8. Il sesto motivo è infondato in quanto la CTR ha in ogni caso correttamente ritenuto ininfluente, ai fini dell’inquadramento catastale dell’area di parcheggio in D/8, la destinazione dell’attività, gestita dalla G. spa in forma imprenditoriale, anche ad pubblico servizio.
9. Infondato è, infine, l’ultimo motivo con il quale la ricorrente fa valere il vizio di omessa pronuncia sulla domanda di restituzione degli importi versati a titolo di definizione agevolata delle sanzioni.
9.1 La sentenza non si è in effetti pronunciata sulla domanda di restituzione delle sanzioni proposta in primo grado e reiterata in appello né può ritenersi che la CTR decidendo, sulle non sussistenza dell’esonero dal pagamento dell’imposta invocato dal contribuente, abbia implicitamente statuito sulla domanda di restituzione delle somme corrisposte a titolo di definizione agevolata delle sanzioni.
9.2 Alla luce dei principi di economia processuale e della ragionevole durata del processo come costituzionalizzato nell’art. 111, comma secondo, Cost., non essendo necessaria alcun accertamento in fatto ma dovendosi risolvere solo questioni in diritto, la domanda proposta dal contribuente ben può essere esaminata da questa Corte di cassazione, la quale ha una funzione non più soltanto rescindente, ma anche rescissoria, sicché la perdita del grado di merito resta compensata con la realizzazione del principio di speditezza (cfr Cass. 31134/2017).

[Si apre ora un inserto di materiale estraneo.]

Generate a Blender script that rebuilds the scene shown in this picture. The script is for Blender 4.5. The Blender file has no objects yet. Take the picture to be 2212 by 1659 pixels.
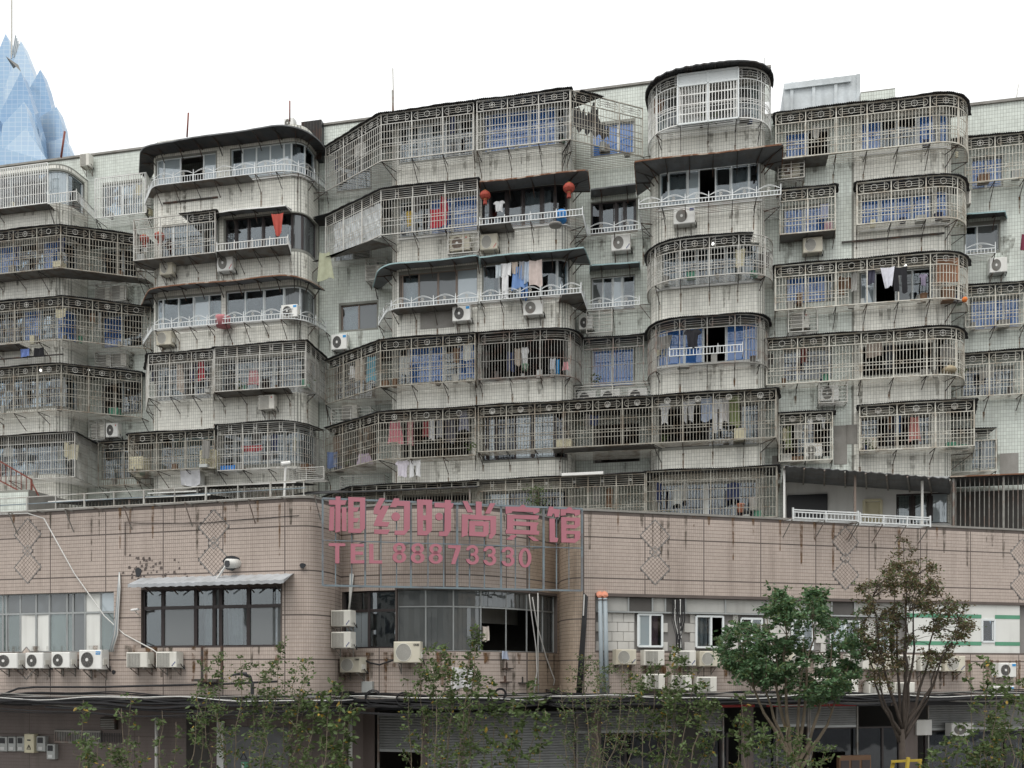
import bpy, math, random
import numpy as np
from mathutils import Vector, Matrix
R = random.Random(7)
NR = np.random.RandomState(7)
sc = bpy.context.scene
COL = sc.collection
# ------------------------------------------------------------------ camera
H, F, CX, HV = 4.0, 1944.0, 1106.0, 1452.6     # eye height, focal length and horizon in the 2212-wide measuring grid
cam = bpy.data.cameras.new('camera'); cam_o = bpy.data.objects.new('camera', cam); COL.objects.link(cam_o)
cam.sensor_width = 36; cam.lens = 36 * F / 2212; cam.shift_y = (HV - 829.5) / 2212
cam.clip_start = 0.1; cam.clip_end = 6000
cam_o.location = (0, 0, H); cam_o.rotation_euler = (math.pi / 2, 0, 0)
sc.camera = cam_o
# ------------------------------------------------------------------ overcast daylight
W = bpy.data.worlds.new('World'); sc.world = W; W.use_nodes = True
nt = W.node_tree; nt.nodes.clear()
SUN_EL, SUN_ROT = math.radians(62), math.radians(205)
sky = nt.nodes.new('ShaderNodeTexSky'); sky.sky_type = 'NISHITA'; sky.sun_disc = False
sky.sun_elevation = SUN_EL; sky.sun_rotation = SUN_ROT; sky.dust_density = 4; sky.air_density = 1.5
tc = nt.nodes.new('ShaderNodeTexCoord')
cl = nt.nodes.new('ShaderNodeTexNoise'); cl.inputs['Scale'].default_value = 1.6; cl.inputs['Detail'].default_value = 5
cr = nt.nodes.new('ShaderNodeValToRGB')
cr.color_ramp.elements[0].position = .3; cr.color_ramp.elements[0].color = (7.9, 8.0, 7.95, 1)
cr.color_ramp.elements[1].position = .7; cr.color_ramp.elements[1].color = (8.9, 8.95, 8.85, 1)
mx = nt.nodes.new('ShaderNodeMixRGB'); mx.inputs[0].default_value = .93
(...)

9.3 La domanda è infondata in quanto secondo il principio affermato da questa Corte (cfr Cass. nr 25493/2013), applicabile anche agli artt. 16 e 17 D.Lgs. n. 472 del 1997, il versamento da parte del contribuente della minor somma costituisce una facoltà concessa al contribuente per definire, con il versamento di una somma notevolmente inferiore a quella concretamente irrogabile come sanzione, l’aspetto sanzionatone del rapporto tributario in contestazione, e, con effetti, per un verso, preclusivi per l’Ufficio dell’irrogazione della pena nei limiti edittali, e d’altra parte, ostativi per il contribuente della ripetizione di quanto pagato.
10. In conclusione il ricorso va rigettato.
11. Le spese seguono la soccombenza e si liquidano come da dispositivo in favore del solo concessionario in quanto l’Agenzia delle Entrate sia pur costituita non ha svolto alcuna attività difensiva.
P.Q.M.
Rigetta il ricorso.
Condanna la ricorrente al pagamento delle spese processuali che si liquidano in favore della parte costituita in € 7.500 oltre rimborso forfettario ed accessori di legge.
Ai sensi dell’art. 13 comma 1 quater del d.P.R. n. 115 del 2002, dà atto della sussistenza dei presupposti per il versamento da parte della ricorrente dell’ulteriore importo a titolo di contributo unificato pari a quello dovuto per il ricorso, a norma del comma 1 – bis dello stesso articolo 13.